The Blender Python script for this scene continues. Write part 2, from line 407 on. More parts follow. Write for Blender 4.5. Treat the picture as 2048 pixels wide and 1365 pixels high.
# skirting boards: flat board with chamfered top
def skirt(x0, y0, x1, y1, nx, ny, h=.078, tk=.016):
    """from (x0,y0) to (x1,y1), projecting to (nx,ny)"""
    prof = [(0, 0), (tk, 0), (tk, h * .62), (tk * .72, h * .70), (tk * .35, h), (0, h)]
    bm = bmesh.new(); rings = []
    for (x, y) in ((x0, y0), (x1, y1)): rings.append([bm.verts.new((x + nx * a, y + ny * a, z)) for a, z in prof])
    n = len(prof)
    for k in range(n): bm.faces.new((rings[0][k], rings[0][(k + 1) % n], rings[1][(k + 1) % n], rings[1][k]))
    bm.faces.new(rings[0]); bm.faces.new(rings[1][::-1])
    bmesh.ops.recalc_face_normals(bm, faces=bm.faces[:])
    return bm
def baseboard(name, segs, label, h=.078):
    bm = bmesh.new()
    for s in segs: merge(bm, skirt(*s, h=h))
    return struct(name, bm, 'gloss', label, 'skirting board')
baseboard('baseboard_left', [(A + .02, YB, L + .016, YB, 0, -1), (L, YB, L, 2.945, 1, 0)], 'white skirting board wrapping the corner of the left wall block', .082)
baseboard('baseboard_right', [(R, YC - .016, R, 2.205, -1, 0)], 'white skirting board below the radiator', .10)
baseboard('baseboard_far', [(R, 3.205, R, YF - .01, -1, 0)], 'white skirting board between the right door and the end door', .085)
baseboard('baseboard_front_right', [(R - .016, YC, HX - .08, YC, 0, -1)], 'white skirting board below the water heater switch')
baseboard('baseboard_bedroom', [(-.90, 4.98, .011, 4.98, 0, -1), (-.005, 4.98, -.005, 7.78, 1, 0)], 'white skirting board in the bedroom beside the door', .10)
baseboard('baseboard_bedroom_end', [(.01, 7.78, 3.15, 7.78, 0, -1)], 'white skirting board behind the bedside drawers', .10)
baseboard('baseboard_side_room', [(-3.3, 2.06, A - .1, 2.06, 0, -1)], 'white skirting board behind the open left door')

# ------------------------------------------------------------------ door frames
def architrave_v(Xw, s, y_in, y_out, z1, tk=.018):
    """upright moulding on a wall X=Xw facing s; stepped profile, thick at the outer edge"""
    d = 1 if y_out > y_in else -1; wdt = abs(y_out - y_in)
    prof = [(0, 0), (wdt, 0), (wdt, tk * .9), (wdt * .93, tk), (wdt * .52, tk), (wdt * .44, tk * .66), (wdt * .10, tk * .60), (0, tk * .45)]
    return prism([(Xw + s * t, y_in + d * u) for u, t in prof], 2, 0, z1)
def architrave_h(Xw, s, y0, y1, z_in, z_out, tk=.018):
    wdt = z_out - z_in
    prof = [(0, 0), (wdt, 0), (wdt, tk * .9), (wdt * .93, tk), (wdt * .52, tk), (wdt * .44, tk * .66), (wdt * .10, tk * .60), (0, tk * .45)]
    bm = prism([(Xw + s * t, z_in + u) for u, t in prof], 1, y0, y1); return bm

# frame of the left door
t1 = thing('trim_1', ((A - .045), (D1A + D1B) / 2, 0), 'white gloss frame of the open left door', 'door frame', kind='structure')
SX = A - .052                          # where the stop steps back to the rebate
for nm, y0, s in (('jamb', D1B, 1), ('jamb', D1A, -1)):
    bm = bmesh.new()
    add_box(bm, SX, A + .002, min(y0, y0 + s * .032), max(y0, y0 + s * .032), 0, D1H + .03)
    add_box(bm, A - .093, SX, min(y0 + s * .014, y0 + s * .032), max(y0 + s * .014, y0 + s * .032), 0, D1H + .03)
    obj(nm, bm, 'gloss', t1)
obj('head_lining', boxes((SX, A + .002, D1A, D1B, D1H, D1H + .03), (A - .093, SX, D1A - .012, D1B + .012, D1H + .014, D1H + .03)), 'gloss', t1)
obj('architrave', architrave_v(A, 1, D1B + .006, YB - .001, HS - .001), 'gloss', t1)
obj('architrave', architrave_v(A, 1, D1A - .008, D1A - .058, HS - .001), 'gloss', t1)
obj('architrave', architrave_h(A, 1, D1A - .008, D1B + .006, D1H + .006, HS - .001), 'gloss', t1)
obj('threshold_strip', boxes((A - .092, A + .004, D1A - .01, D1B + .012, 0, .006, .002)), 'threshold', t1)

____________

■ **Stated goal**
Scan the material above. Copy each line where "from" occurs.

■ **The reply**
The Blender Python script for this scene continues. Write part 2, from line 407 on. More parts follow. Write for Blender 4.5. Treat the picture as 2048 pixels wide and 1365 pixels high.
    """from (x0,y0) to (x1,y1), projecting to (nx,ny)"""